KOB 4 took the data to the district attorney’s office to examine what went wrong, and what’s changing. It appears that since 2019, officers are missing court less often.
Ryan Laughlin: “Is this because there truly is less cops failing to appear, or is it because we’re trying fewer cases now than we were in 2019?”
Joshua Boone: “I think it’s a combination of both, but I’m going to say it is actually fewer officers failing to appear.”
Boone is the chief deputy district attorney in Bernalillo County. Previously, he oversaw the metro court division. He pointed to data he tracked closely in metro court with DWI cases.
“To give you an idea, the overall FTA rate in 2018 was, we’re talking about a 50% rate, for why cases were being dismissed,” Boone said. “When you get to 2021, OK, the officer FTA rate for court drops dramatically.”
Boone said utilizing remote capabilities, along with changes the state Supreme Court has made, has made an impact. The New Mexico Supreme Court is also testing out another pilot program now.
“Where officers are no longer required to do pretrial interviews,” Boone said.

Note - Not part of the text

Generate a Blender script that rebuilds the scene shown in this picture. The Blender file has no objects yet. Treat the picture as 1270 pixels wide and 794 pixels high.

A vast majority of officers failed to appear when they were required to show up for pretrial interviews – that requirement has been suspended, but only in metro court.
“The reason was because they write a report about it, they filed a criminal complain about it,” Boone said. “And, oh yeah, they have a whole camera system recording everything that they were doing.”
Boone would like to see body camera footage used in lieu of pretrial interviews to be expanded to district court too.
KOB 4 reached out to the state Supreme Court Tuesday and a spokesperson said there is no deadline for deciding what will happen next with the pilot program.